I went to find out what the magazines were doing to provoke Clancy, and she decided I should stay out of it. She bit my hand, I think to protect me from the magazines. That's when I swatted her behind, to protect her from the magazines. She decided the magazine hunt was too dangerous and she assumed her place on the chair across from the couch, where she took up a battle with the television across the room. This didn't involve physical contact with the television as it had with the magazines, just more barking.
Last night we slept in the guest bedroom, the dogs needed help getting up on the bed. But they insisted on protecting me all night, as I was their guest. Katy even insisted on personally keeping me warm. Everything that happened cannot, and should not, be related. What happens in the guest room will stay in the guest room. I will just say that I was warm and cuddly all night long.
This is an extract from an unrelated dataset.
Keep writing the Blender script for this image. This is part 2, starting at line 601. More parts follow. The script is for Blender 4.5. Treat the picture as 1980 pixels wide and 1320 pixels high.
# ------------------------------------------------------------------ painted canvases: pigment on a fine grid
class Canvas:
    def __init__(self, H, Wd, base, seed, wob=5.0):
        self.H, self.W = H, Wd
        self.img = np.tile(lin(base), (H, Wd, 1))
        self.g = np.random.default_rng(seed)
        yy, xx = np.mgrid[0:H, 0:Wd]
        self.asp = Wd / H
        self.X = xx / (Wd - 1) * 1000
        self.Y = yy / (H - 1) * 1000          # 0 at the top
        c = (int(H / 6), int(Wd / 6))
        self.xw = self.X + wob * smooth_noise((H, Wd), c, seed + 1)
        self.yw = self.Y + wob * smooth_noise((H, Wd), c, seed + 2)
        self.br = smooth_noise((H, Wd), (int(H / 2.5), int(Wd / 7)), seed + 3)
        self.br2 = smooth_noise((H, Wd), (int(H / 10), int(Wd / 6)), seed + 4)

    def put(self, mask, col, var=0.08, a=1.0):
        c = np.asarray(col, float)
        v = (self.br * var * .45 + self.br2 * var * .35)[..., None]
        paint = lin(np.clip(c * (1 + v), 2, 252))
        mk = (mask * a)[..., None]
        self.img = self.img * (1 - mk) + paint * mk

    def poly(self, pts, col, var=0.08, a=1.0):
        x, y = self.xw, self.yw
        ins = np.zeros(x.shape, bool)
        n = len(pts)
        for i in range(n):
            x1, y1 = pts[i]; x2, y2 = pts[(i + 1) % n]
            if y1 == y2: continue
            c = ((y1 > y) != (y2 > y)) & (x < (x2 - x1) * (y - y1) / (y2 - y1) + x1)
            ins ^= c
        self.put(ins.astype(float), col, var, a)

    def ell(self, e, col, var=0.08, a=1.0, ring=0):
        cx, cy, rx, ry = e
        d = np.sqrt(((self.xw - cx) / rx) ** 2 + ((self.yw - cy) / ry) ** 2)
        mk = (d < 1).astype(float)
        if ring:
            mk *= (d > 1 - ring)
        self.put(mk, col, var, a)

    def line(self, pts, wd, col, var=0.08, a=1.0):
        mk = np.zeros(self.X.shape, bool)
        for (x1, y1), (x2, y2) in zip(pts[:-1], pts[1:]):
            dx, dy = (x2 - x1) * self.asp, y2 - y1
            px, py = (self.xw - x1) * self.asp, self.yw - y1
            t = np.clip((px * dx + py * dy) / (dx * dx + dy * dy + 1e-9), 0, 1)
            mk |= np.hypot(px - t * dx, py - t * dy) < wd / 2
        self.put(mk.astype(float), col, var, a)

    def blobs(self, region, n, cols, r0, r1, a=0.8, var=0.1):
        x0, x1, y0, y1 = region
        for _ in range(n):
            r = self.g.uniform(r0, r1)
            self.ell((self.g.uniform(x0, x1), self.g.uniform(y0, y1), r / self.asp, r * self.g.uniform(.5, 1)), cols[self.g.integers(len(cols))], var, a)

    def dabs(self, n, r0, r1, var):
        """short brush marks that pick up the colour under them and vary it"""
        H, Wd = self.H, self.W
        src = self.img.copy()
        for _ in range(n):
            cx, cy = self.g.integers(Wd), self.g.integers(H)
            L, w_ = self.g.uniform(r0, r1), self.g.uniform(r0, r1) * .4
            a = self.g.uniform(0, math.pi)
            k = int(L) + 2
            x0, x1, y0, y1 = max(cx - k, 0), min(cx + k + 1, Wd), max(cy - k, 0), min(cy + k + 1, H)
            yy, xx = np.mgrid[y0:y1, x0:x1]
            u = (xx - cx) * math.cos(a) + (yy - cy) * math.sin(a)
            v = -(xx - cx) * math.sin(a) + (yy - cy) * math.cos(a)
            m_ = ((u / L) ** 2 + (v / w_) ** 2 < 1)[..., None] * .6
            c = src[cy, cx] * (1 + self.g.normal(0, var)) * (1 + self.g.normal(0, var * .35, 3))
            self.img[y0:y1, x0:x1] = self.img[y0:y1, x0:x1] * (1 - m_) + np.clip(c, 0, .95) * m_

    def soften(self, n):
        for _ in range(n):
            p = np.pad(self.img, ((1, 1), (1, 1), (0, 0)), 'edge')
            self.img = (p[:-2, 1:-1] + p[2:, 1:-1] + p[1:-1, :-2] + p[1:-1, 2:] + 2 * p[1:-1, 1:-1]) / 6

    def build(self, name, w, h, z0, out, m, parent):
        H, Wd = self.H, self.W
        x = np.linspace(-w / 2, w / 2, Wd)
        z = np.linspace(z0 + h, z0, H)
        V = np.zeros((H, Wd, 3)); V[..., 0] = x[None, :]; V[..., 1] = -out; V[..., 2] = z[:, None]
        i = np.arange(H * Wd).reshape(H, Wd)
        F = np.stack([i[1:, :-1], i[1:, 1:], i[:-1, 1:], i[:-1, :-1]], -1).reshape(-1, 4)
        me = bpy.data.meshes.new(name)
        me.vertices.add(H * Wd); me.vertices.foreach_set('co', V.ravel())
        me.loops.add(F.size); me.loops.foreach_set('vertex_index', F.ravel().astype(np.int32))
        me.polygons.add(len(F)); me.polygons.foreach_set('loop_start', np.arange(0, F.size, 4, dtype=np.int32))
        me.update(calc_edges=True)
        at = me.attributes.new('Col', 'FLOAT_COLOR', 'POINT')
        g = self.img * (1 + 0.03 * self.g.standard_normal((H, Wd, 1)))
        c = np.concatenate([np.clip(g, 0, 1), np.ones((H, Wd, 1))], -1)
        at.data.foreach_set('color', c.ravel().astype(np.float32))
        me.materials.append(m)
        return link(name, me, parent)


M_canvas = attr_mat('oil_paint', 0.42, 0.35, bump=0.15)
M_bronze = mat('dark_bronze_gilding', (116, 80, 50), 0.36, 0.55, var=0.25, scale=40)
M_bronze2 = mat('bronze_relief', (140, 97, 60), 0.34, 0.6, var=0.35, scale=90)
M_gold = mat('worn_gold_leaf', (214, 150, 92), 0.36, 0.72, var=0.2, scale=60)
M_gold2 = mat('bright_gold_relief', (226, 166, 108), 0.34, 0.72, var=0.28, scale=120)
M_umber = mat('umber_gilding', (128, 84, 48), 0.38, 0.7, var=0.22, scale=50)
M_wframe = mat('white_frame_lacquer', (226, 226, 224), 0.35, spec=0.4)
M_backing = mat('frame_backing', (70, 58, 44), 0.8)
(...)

This morning I went to sit on the couch in the den, which has sliding glass doors that allow a direct view of a tree with a bird feeder. There was a bluejay there eating of the feeder, and there were several squirrels there eating seeds off of the ground. One of the squirrels had an ingenius trick for eating out of the bird feeder, because apparently those were better than the ones on the ground. This squirrel would climb the tree to the height of the feeder (about 4 feet off the ground). He would then cleave to the tree with his hind legs and lunge toward the feeder with his forelegs. He would hold the tray of the feeder with his front paws while eating frantically until his hind legs couldn't hold him anymore. When he fell, he would eat the seeds off the ground until he regained strength enough to climb the tree again for some more warm seeds.